*Task brief:* Transcribe, exactly as they appear, the line that contains "Write part 3", the line that contains "shell['label'] = 'glossy", and every line in between, and nothing else.

Scripts that build scenes:
..............................

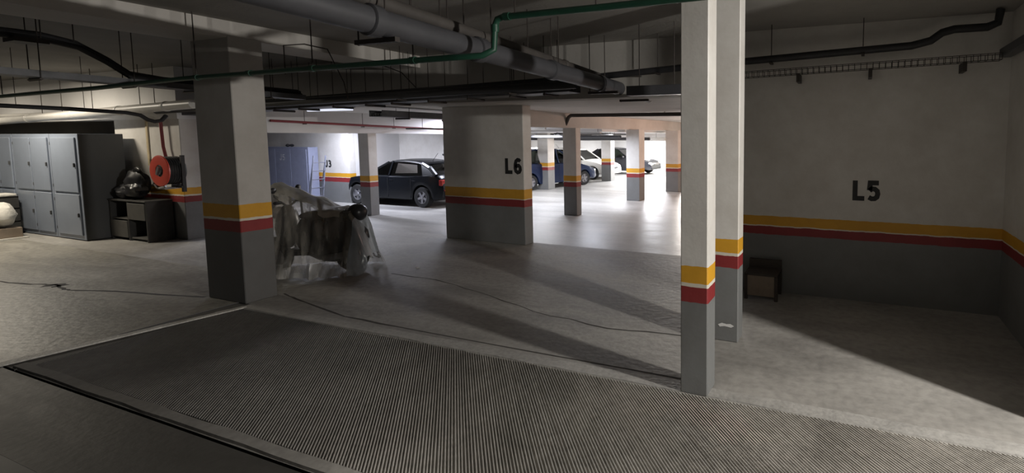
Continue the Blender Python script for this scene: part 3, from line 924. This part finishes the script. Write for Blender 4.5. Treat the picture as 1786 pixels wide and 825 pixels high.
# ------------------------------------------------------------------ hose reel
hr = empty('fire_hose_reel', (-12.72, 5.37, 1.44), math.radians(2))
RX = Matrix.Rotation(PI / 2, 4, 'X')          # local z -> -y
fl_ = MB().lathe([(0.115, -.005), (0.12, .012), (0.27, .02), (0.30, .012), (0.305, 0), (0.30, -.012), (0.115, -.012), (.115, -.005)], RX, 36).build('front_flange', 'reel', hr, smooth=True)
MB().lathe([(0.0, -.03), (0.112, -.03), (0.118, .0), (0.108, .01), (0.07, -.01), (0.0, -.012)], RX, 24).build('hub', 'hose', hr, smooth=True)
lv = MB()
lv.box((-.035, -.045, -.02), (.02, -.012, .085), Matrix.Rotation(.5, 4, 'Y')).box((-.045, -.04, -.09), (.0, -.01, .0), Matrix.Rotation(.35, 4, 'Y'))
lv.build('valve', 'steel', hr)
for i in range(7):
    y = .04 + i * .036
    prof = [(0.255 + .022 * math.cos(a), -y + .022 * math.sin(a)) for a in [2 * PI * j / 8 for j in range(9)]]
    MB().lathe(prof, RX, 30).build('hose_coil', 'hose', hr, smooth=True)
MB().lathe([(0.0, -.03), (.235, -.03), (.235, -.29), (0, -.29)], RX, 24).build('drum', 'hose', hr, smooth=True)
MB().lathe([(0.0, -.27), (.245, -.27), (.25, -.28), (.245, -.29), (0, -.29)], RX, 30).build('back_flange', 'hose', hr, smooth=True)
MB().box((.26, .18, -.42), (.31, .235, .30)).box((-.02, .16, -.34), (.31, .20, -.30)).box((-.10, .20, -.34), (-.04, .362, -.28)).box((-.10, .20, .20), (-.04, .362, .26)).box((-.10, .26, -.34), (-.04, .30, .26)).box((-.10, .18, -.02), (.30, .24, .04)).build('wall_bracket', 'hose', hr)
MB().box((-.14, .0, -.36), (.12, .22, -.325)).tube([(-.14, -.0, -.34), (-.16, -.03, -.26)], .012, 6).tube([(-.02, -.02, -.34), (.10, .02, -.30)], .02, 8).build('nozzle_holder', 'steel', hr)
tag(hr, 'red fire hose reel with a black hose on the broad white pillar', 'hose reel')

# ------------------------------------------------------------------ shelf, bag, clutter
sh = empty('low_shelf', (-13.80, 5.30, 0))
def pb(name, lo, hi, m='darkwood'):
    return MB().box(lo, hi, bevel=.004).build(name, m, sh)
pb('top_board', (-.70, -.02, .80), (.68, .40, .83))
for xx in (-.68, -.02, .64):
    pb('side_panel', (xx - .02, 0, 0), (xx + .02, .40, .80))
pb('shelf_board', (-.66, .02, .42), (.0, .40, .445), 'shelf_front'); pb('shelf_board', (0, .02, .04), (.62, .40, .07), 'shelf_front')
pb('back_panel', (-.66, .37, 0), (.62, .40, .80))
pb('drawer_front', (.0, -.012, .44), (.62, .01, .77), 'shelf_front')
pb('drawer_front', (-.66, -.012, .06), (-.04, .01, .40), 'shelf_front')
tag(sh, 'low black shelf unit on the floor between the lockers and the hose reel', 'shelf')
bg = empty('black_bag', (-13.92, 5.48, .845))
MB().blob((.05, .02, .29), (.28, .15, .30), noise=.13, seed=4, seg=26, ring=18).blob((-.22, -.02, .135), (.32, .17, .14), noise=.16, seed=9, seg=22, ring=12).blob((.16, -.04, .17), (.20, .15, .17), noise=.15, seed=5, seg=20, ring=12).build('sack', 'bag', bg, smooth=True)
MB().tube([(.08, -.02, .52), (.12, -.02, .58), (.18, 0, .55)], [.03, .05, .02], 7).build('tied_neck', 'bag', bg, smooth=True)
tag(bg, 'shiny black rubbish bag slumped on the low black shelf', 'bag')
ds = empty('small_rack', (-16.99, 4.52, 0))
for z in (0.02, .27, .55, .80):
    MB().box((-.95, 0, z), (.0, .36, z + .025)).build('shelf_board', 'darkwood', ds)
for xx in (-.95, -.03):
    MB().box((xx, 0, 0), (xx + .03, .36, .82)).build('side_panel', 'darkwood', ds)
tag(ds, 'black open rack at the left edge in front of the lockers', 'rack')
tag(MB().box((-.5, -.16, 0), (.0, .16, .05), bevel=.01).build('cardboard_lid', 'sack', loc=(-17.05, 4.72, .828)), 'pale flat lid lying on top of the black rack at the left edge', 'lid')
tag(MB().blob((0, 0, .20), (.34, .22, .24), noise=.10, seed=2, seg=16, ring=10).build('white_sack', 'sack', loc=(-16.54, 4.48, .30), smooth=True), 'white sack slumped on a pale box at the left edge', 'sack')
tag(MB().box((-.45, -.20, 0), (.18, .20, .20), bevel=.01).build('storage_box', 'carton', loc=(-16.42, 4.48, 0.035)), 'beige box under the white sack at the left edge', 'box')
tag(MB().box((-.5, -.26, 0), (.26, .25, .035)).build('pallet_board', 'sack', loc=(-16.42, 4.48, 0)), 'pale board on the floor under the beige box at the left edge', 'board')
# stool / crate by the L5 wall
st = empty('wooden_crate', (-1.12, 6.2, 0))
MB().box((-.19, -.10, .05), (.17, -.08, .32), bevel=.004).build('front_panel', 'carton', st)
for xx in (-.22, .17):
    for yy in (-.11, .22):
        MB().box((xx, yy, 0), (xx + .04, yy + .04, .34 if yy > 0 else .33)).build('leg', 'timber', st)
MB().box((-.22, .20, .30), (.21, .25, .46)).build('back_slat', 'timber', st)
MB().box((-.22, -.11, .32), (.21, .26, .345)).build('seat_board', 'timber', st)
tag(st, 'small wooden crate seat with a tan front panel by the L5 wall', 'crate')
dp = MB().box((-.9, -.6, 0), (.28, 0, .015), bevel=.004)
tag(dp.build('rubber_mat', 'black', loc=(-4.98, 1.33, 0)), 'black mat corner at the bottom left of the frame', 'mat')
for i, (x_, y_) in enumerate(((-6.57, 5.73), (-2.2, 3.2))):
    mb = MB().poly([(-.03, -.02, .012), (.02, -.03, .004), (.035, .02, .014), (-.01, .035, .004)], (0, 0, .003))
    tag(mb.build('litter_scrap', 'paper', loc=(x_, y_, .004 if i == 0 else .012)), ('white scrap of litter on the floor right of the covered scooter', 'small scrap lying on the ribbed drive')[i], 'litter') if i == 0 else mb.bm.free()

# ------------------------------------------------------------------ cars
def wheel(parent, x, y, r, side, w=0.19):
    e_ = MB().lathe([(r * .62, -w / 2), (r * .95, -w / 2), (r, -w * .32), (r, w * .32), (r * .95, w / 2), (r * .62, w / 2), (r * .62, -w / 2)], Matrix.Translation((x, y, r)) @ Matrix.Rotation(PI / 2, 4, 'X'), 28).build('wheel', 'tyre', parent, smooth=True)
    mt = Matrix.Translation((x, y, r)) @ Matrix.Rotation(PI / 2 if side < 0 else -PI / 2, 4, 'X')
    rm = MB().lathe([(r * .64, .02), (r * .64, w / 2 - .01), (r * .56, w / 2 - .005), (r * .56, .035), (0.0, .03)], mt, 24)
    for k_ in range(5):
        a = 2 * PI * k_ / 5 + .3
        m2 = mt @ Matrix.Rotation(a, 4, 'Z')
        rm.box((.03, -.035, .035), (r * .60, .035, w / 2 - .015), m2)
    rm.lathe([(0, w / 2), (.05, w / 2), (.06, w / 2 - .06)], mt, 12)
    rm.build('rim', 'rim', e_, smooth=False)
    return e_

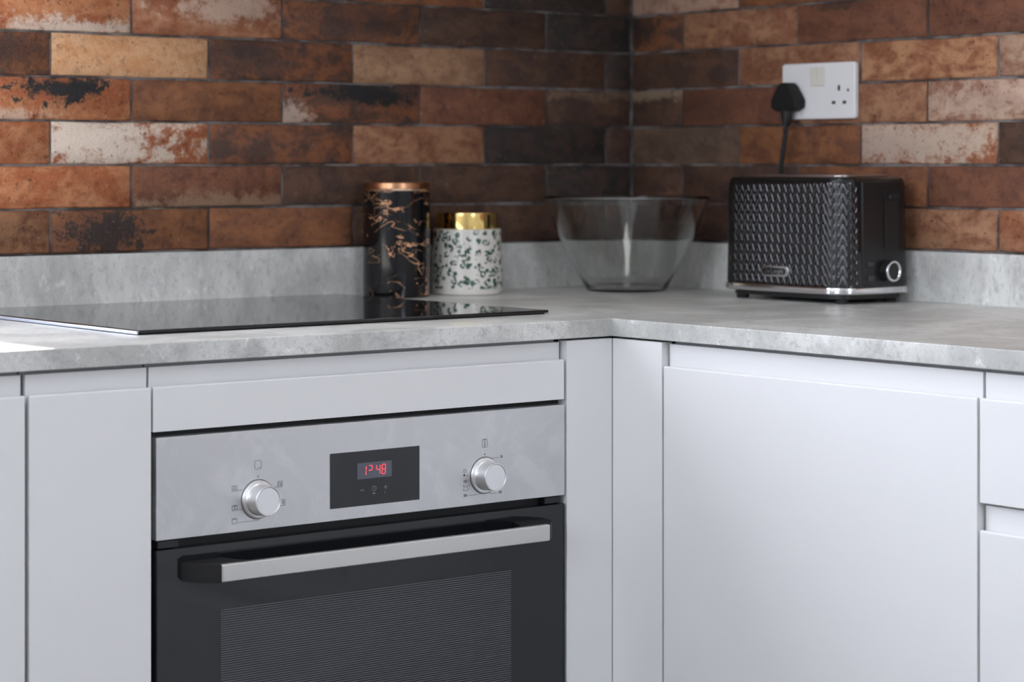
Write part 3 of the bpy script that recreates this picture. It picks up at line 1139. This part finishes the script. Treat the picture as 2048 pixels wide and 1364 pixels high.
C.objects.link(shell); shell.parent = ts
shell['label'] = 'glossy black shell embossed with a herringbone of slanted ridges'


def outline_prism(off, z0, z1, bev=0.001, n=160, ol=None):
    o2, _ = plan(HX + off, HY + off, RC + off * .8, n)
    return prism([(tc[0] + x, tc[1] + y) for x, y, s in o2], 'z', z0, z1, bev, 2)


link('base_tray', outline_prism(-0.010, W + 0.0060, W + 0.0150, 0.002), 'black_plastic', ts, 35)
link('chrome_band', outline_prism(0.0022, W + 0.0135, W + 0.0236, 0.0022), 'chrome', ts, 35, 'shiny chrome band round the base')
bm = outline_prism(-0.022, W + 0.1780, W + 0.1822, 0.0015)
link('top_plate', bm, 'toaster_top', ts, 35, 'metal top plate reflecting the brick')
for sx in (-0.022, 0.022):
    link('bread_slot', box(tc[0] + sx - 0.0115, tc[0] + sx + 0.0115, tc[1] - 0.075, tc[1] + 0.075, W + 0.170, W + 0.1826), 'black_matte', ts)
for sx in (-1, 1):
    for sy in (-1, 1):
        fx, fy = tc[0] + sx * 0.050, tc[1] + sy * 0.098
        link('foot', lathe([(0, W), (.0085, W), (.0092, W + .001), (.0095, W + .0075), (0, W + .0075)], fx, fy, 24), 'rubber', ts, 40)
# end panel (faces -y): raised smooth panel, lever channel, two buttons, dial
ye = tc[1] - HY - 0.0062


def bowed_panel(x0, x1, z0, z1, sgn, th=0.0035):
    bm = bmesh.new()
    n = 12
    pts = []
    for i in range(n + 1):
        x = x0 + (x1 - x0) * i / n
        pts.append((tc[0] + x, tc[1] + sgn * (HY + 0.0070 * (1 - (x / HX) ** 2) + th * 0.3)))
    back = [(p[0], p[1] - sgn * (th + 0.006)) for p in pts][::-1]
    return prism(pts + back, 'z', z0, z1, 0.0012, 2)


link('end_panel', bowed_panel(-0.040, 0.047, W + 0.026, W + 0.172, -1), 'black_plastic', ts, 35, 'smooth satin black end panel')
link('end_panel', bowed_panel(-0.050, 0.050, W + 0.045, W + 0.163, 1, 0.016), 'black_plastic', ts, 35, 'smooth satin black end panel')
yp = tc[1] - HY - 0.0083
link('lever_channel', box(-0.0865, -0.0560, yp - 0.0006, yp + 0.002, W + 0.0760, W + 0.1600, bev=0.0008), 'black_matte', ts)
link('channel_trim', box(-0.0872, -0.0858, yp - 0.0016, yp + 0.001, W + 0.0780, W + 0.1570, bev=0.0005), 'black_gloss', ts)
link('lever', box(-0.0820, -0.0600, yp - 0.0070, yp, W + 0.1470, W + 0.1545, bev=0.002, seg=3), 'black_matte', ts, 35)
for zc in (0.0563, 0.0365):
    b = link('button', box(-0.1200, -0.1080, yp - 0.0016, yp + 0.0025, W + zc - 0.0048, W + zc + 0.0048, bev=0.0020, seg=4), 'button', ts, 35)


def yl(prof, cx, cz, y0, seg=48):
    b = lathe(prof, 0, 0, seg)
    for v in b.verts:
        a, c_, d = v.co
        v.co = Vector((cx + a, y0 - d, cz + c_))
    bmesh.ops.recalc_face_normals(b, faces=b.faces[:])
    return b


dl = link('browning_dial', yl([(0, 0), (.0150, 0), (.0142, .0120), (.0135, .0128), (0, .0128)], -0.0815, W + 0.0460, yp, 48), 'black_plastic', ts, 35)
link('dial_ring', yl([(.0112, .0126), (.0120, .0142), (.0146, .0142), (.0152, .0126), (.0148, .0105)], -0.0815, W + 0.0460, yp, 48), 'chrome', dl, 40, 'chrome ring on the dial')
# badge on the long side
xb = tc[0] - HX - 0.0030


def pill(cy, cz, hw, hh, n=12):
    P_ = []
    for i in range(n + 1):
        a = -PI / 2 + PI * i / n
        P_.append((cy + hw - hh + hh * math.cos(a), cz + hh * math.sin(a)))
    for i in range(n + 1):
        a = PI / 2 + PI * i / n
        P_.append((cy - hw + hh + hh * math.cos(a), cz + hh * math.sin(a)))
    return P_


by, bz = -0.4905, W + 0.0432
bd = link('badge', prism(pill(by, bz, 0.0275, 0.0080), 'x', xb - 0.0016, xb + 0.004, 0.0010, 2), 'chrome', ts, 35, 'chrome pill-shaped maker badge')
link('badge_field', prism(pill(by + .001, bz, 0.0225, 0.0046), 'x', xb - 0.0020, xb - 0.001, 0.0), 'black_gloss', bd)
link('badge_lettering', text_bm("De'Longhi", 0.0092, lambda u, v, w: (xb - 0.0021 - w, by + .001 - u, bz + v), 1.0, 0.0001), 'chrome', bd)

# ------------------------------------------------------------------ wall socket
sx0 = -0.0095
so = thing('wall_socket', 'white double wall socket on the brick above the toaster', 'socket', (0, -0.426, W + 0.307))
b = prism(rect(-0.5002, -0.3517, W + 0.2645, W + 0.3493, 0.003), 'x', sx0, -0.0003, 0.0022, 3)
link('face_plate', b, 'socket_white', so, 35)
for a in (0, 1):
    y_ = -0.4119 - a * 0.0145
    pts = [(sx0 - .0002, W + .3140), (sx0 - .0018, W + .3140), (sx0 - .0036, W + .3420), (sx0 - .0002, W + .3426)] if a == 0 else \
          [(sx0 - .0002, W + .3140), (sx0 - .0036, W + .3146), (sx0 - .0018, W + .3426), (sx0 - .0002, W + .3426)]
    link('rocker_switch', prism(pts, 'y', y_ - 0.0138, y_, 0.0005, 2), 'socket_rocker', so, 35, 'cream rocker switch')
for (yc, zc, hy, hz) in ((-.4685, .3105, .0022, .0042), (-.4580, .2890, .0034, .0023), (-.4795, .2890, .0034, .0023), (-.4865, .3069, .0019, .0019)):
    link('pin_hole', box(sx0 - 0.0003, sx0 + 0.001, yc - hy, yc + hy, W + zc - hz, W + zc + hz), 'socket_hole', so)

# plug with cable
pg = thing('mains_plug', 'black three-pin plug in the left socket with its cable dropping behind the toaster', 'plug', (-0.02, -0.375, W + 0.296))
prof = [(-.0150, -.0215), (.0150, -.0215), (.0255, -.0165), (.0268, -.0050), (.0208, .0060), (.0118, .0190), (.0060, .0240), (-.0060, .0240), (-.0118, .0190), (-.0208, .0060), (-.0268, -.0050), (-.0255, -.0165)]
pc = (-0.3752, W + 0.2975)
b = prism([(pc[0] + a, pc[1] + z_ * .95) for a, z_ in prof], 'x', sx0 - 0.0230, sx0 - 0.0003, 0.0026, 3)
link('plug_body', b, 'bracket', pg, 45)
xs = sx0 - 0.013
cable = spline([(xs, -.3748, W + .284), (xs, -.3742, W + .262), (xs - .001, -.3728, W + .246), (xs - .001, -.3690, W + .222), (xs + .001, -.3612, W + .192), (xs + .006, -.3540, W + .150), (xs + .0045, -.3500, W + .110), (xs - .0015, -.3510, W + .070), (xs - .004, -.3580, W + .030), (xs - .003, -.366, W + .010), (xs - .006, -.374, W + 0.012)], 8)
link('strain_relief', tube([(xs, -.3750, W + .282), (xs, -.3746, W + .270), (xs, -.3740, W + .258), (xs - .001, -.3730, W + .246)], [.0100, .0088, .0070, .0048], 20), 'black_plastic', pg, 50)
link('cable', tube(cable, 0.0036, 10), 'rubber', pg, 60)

..............................

*Solution to the exercise:*
Write part 3 of the bpy script that recreates this picture. It picks up at line 1139. This part finishes the script. Treat the picture as 2048 pixels wide and 1364 pixels high.
C.objects.link(shell); shell.parent = ts
shell['label'] = 'glossy black shell embossed with a herringbone of slanted ridges'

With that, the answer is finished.